**Given information:**
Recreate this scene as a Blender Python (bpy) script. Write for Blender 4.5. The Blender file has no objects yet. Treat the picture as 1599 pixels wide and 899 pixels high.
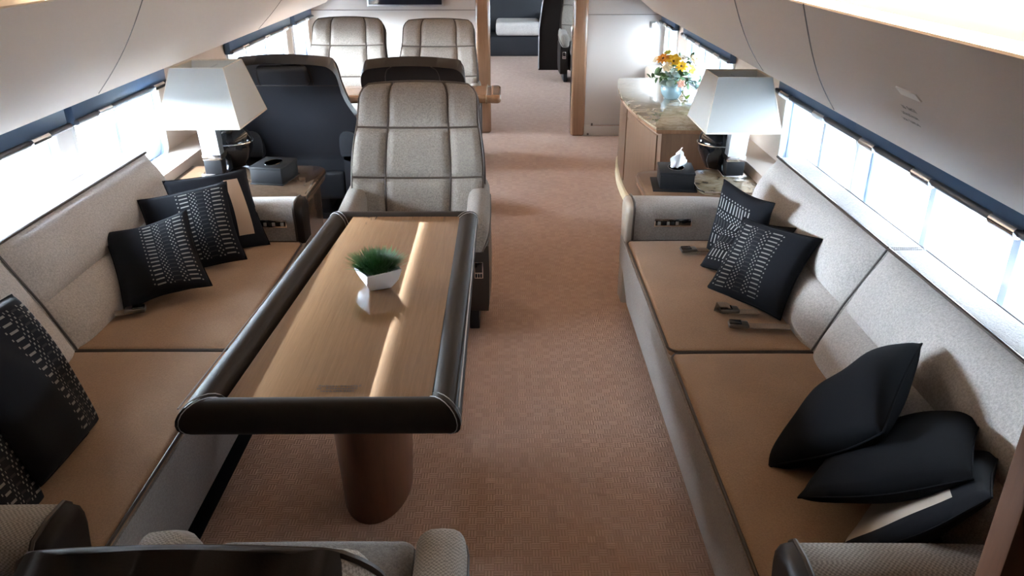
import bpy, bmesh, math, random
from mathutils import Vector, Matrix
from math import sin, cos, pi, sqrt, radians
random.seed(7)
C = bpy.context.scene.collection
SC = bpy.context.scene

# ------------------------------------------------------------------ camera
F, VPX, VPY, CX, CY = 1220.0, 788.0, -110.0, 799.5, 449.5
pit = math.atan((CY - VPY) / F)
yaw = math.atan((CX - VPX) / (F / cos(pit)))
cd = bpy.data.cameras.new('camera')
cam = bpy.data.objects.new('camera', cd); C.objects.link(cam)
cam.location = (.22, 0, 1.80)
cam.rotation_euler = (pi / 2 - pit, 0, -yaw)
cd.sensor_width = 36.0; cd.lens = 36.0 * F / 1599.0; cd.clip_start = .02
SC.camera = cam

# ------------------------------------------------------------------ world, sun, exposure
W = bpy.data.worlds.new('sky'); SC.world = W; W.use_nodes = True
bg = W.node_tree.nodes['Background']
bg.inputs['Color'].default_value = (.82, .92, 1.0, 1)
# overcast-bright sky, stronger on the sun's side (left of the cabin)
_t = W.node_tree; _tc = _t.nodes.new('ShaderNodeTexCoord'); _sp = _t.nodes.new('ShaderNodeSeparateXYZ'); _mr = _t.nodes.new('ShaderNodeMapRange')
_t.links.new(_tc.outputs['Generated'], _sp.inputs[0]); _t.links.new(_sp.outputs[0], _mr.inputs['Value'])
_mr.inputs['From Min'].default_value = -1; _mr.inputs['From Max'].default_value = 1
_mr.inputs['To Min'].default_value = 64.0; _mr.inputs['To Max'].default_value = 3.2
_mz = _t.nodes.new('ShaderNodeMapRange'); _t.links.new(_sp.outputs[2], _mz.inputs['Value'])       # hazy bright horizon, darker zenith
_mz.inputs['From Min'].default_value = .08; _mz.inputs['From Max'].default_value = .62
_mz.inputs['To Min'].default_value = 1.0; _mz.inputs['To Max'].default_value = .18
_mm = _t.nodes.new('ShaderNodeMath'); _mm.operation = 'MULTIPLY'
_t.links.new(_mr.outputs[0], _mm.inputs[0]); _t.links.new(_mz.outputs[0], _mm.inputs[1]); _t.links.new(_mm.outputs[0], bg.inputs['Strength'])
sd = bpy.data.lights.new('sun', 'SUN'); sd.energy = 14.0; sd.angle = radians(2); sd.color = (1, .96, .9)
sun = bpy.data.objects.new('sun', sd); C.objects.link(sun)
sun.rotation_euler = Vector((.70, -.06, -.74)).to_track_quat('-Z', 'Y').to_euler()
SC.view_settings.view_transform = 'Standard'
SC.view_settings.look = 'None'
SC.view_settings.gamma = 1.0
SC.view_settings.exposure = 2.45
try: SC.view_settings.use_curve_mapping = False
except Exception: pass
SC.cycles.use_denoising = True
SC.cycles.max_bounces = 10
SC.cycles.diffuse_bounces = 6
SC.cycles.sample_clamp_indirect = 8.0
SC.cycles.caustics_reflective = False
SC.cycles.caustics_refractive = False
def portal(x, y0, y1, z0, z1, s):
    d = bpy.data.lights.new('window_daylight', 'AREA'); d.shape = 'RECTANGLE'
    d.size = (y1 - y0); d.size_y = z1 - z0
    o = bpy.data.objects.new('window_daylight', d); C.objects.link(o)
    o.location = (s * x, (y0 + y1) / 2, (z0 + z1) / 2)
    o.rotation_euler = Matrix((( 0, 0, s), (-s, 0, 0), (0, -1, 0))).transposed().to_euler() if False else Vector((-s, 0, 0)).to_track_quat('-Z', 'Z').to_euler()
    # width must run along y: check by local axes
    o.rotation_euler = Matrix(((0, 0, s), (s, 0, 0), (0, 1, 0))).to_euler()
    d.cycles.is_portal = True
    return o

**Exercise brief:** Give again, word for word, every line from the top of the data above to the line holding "SC.camera = cam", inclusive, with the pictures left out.

**Reply:**
Recreate this scene as a Blender Python (bpy) script. Write for Blender 4.5. The Blender file has no objects yet. Treat the picture as 1599 pixels wide and 899 pixels high.
import bpy, bmesh, math, random
from mathutils import Vector, Matrix
from math import sin, cos, pi, sqrt, radians
random.seed(7)
C = bpy.context.scene.collection
SC = bpy.context.scene

# ------------------------------------------------------------------ camera
F, VPX, VPY, CX, CY = 1220.0, 788.0, -110.0, 799.5, 449.5
pit = math.atan((CY - VPY) / F)
yaw = math.atan((CX - VPX) / (F / cos(pit)))
cd = bpy.data.cameras.new('camera')
cam = bpy.data.objects.new('camera', cd); C.objects.link(cam)
cam.location = (.22, 0, 1.80)
cam.rotation_euler = (pi / 2 - pit, 0, -yaw)
cd.sensor_width = 36.0; cd.lens = 36.0 * F / 1599.0; cd.clip_start = .02
SC.camera = cam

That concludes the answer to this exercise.